Cry, yell, order to havoc. Assumes there is a personal imperative or command to do so. Probably well out of one’s control, might I add. That one would even order the creation of havoc is the essence of conflict. The personal reasons to reek destruction is never without some kind of trigger, such as retribution, revenge, lust for violence, power or as in this case, money. We’re not talking juvenile vandalism here!

Havoc is obvious. Used nowadays in the phrase “play havoc”, I agree with pundits who portend that it’s lost the force of the earlier phrase. Havoc is not a bed of roses; it is general devastation and destruction. The watered down version yields great confusion and disorder, which isn’t exactly devastation by any stretch.

“Let slip” is even more obvious as a synonym to release, but almost reluctantly. A firm grasp is simply now, not so firm, as the leash slips, not ripped or thrown, it is let.

The dogs has two distinct meanings, the face-value which appears as a ferocious animal since it is borne of war.

However, I’ve come to understand a second meaning, possibly cynical in nature, those dogs are also locks or devices to stop or hold fast some kind of machinery. This illustrates a concept that maybe war is always upon us, but always held in check by the locking mechanisms of peace and process. If the dogs are released, the machine is then free to begin its purpose of mayhem and death.
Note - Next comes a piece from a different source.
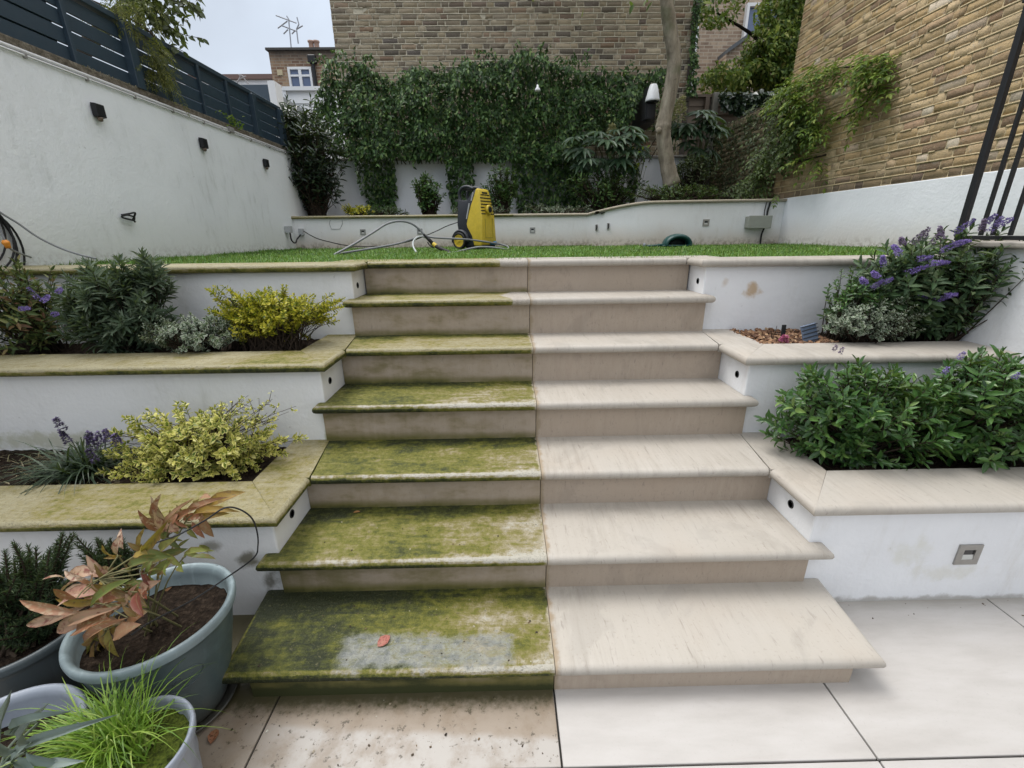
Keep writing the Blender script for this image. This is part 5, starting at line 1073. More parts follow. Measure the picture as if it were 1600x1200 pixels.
for px, py, L in ((98, 668, .05), (107, 688, .045), (140, 688, .05), (150, 698, .06), (158, 690, .05), (148, 716, .05), (170, 686, .05), (185, 690, .04)):
    p = at(px, py, y=.62); gf = spike(rg, p - A([0, 0, L * .4]), (rg.normal() * .2, -.1, 1), L * 1.3, .016, 150, .010); o = link_mesh('flower_spike', gf[0], gf[1], M_lil, t, False, gf[2])
    v, f = tube(smooth_path([p0, (p0 + p) / 2 + A([0, 0, .03]), p - A([0, 0, L * .4])], 5), .0016, 5); link_mesh('flower_stalk', v, f, M_gstem, t, True)
rg = R_(123); n = 260; P = np.stack([-2.6 + rg.random(n) * 1.0, .58 + rg.random(n) * .3, np.full(n, .45)], 1); D = rg.normal(size=(n, 3)); D[:, 2] = np.abs(D[:, 2]) * .5 + .2
g = blades(P, D, .06 + .10 * rg.random(n), .003, .8, 4); tag(link_mesh('dry_grass', g[0], g[1], M_dry, None, False, g[2], False, (-2.1, .7, .45)), 'dry straw lying in the lowest left bed', 'grass', None, 'stuff')

# ================================================================== pots at the bottom left
def glaze(name, col, wear=0.2):
    m = M(name); p = m.pos(); n = m.noise(p, 9, 5); n2 = m.noise(p, 55, 4, 0.7); run = m.noise(m.map(p, (28, 28, 3)), 1, 5, 0.65); x, y, z = m.xyz(p)
    c = m.mix(m.rng(n, 0.4, 0.7, 0, 0.5), col, tuple(v * .62 for v in col)); c = m.mix(m.rng(run, 0.52, 0.68, 0, 0.45), c, tuple(v * 1.45 for v in col)); c = m.mix(m.rng(n2, 0.66, 0.74, 0, wear * 2), c, (0.05, 0.045, 0.04))
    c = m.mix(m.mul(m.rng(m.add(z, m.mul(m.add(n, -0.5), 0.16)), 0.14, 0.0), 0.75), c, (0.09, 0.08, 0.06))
    return m.done(c, m.rng(n, 0.3, 0.7, 0.28, 0.5), m.bump(m.add(n2, run), 0.14, 0.003), 0, 0.5)
def pot(name, c, R, rb, H, lab, mat_, soil_z, soil_m, ribs=True, rim_m=None):
    t = thing(name, c, lab, 'pot'); w_ = .016
    prof = [(rb * .96, 0), (rb, .008)] + [(rb + (R * .93 - rb) * (k / 8) ** .8, H * .86 * k / 8) for k in range(1, 9)] + [(R * .95, H * .90), (R * 1.0, H * .925), (R * 1.012, H * .965), (R * 1.0, H * .992), (R * .975, H), (R * .94, H * .995), (R * .905, H * .97), (R * .885, H * .92), (R * .86, H * .7), (R * .70, soil_z - .05), (0, soil_z - .06)]
    if ribs: prof.insert(8, (rb + (R * .93 - rb) * .80 + .002, H * .66)); 
    part('body', lathe(prof[:-9], c, 72, 2, False, False), mat_, t, True); part('rim', lathe(prof[-10:], c, 72, 2, False, False), rim_m or mat_, t, True)
    rg = R_(int(R * 1000)); nn = 40; a = np.linspace(0, 6.283, nn, endpoint=False); V = [(c[0], c[1], c[2] + soil_z + .01)]; Fc = []
    for k in range(1, 9):
        for j in range(nn): rr = R * .89 * k / 8; V.append((c[0] + rr * math.cos(a[j]), c[1] + rr * math.sin(a[j]), c[2] + soil_z + rg.normal() * .004))
    for j in range(nn): Fc.append((0, 1 + j, 1 + (j + 1) % nn))
    for k in range(7):
        for j in range(nn): Fc.append((1 + k * nn + j, 1 + (k + 1) * nn + j, 1 + (k + 1) * nn + (j + 1) % nn, 1 + k * nn + (j + 1) % nn))
    part('soil', (A(V), Fc), soil_m, t, True); return t
M_potb = glaze('blue_grey_glaze', (0.078, 0.112, 0.118)); M_potl = glaze('pale_blue_glaze', (0.27, 0.30, 0.35), .3); M_potd = glaze('dark_glaze', (0.07, 0.085, 0.09))  # blue grey body glaze lowered in colour to carry the shade on the pot
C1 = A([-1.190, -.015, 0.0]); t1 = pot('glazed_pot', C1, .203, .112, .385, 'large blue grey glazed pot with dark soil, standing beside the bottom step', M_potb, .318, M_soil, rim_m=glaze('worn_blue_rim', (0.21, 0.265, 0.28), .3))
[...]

Merriam-Webster also mentions dogs are synonymous with feet. Yet again the image is significant and intense: feet of war, will trample.

That phrase, which is notorious, as are many quotes from that literary genius Shakespeare, has always held this kind of significant meaning for me, ever since I read Fred Forsyth’s book, with the phrase as a tagline on it as well. It was years later saw the movie adaptation for the first time.

In the movie all our mercenaries, except Drew, go home. The book however ends with blood in the protagonist, Jamie Shannon’s mouth. It’s his own. Now, make of that what you will.